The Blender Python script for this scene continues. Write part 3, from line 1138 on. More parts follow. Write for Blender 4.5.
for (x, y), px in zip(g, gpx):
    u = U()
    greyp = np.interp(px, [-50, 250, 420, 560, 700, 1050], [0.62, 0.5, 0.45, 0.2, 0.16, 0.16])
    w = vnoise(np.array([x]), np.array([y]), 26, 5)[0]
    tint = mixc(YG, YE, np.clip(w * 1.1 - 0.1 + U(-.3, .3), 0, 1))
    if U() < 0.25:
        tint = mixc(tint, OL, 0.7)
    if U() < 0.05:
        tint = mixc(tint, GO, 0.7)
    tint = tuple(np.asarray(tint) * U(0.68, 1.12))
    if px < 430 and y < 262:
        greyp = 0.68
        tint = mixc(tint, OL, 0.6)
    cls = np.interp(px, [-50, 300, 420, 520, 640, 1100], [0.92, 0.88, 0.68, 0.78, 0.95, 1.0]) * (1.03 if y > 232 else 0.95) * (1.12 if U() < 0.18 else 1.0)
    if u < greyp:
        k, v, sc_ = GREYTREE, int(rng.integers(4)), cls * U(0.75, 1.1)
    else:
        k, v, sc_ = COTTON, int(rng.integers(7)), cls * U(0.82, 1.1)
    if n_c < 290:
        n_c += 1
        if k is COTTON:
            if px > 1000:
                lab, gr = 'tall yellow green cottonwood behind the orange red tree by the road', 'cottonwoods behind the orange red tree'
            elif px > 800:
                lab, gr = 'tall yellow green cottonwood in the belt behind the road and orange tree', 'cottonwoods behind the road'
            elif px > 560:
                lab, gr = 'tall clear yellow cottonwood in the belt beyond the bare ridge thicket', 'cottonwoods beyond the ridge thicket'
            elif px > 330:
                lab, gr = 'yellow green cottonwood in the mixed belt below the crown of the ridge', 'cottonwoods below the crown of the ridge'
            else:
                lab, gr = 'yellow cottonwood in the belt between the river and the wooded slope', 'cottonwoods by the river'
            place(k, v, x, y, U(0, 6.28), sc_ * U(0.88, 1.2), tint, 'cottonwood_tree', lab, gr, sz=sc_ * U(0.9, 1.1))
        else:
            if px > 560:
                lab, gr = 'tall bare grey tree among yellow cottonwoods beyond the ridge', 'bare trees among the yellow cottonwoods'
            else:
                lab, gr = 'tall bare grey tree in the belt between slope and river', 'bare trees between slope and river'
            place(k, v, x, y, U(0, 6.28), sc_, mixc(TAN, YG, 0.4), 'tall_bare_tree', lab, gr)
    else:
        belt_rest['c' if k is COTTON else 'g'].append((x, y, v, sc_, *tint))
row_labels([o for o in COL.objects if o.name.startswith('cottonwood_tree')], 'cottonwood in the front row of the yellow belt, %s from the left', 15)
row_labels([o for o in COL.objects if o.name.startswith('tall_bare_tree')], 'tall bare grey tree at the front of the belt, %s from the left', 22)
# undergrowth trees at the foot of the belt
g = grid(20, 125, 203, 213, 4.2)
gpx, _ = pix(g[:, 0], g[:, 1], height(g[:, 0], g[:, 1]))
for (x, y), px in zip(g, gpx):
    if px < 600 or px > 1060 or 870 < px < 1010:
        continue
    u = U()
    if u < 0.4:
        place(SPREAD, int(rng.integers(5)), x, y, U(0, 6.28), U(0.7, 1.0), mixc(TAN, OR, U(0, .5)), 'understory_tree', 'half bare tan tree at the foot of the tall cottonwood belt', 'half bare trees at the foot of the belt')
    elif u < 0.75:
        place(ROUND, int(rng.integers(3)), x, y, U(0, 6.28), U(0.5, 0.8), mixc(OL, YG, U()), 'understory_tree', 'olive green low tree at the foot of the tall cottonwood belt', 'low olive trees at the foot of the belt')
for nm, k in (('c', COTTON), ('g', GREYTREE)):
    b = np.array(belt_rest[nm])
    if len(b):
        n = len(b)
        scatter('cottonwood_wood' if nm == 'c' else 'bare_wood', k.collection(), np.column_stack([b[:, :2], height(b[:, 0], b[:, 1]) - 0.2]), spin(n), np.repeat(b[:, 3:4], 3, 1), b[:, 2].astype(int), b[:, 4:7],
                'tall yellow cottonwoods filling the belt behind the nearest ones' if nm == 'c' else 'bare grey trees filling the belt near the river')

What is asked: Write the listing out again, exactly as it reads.

Result:
The Blender Python script for this scene continues. Write part 3, from line 1138 on. More parts follow. Write for Blender 4.5.
for (x, y), px in zip(g, gpx):
    u = U()
    greyp = np.interp(px, [-50, 250, 420, 560, 700, 1050], [0.62, 0.5, 0.45, 0.2, 0.16, 0.16])
    w = vnoise(np.array([x]), np.array([y]), 26, 5)[0]
    tint = mixc(YG, YE, np.clip(w * 1.1 - 0.1 + U(-.3, .3), 0, 1))
    if U() < 0.25:
        tint = mixc(tint, OL, 0.7)
    if U() < 0.05:
        tint = mixc(tint, GO, 0.7)
    tint = tuple(np.asarray(tint) * U(0.68, 1.12))
    if px < 430 and y < 262:
        greyp = 0.68
        tint = mixc(tint, OL, 0.6)
    cls = np.interp(px, [-50, 300, 420, 520, 640, 1100], [0.92, 0.88, 0.68, 0.78, 0.95, 1.0]) * (1.03 if y > 232 else 0.95) * (1.12 if U() < 0.18 else 1.0)
    if u < greyp:
        k, v, sc_ = GREYTREE, int(rng.integers(4)), cls * U(0.75, 1.1)
    else:
        k, v, sc_ = COTTON, int(rng.integers(7)), cls * U(0.82, 1.1)
    if n_c < 290:
        n_c += 1
        if k is COTTON:
            if px > 1000:
                lab, gr = 'tall yellow green cottonwood behind the orange red tree by the road', 'cottonwoods behind the orange red tree'
            elif px > 800:
                lab, gr = 'tall yellow green cottonwood in the belt behind the road and orange tree', 'cottonwoods behind the road'
            elif px > 560:
                lab, gr = 'tall clear yellow cottonwood in the belt beyond the bare ridge thicket', 'cottonwoods beyond the ridge thicket'
            elif px > 330:
                lab, gr = 'yellow green cottonwood in the mixed belt below the crown of the ridge', 'cottonwoods below the crown of the ridge'
            else:
                lab, gr = 'yellow cottonwood in the belt between the river and the wooded slope', 'cottonwoods by the river'
            place(k, v, x, y, U(0, 6.28), sc_ * U(0.88, 1.2), tint, 'cottonwood_tree', lab, gr, sz=sc_ * U(0.9, 1.1))
        else:
            if px > 560:
                lab, gr = 'tall bare grey tree among yellow cottonwoods beyond the ridge', 'bare trees among the yellow cottonwoods'
            else:
                lab, gr = 'tall bare grey tree in the belt between slope and river', 'bare trees between slope and river'
            place(k, v, x, y, U(0, 6.28), sc_, mixc(TAN, YG, 0.4), 'tall_bare_tree', lab, gr)
    else:
        belt_rest['c' if k is COTTON else 'g'].append((x, y, v, sc_, *tint))
row_labels([o for o in COL.objects if o.name.startswith('cottonwood_tree')], 'cottonwood in the front row of the yellow belt, %s from the left', 15)
row_labels([o for o in COL.objects if o.name.startswith('tall_bare_tree')], 'tall bare grey tree at the front of the belt, %s from the left', 22)
# undergrowth trees at the foot of the belt
g = grid(20, 125, 203, 213, 4.2)
gpx, _ = pix(g[:, 0], g[:, 1], height(g[:, 0], g[:, 1]))
for (x, y), px in zip(g, gpx):
    if px < 600 or px > 1060 or 870 < px < 1010:
        continue
    u = U()
    if u < 0.4:
        place(SPREAD, int(rng.integers(5)), x, y, U(0, 6.28), U(0.7, 1.0), mixc(TAN, OR, U(0, .5)), 'understory_tree', 'half bare tan tree at the foot of the tall cottonwood belt', 'half bare trees at the foot of the belt')
    elif u < 0.75:
        place(ROUND, int(rng.integers(3)), x, y, U(0, 6.28), U(0.5, 0.8), mixc(OL, YG, U()), 'understory_tree', 'olive green low tree at the foot of the tall cottonwood belt', 'low olive trees at the foot of the belt')
for nm, k in (('c', COTTON), ('g', GREYTREE)):
    b = np.array(belt_rest[nm])
    if len(b):
        n = len(b)
        scatter('cottonwood_wood' if nm == 'c' else 'bare_wood', k.collection(), np.column_stack([b[:, :2], height(b[:, 0], b[:, 1]) - 0.2]), spin(n), np.repeat(b[:, 3:4], 3, 1), b[:, 2].astype(int), b[:, 4:7],
                'tall yellow cottonwoods filling the belt behind the nearest ones' if nm == 'c' else 'bare grey trees filling the belt near the river')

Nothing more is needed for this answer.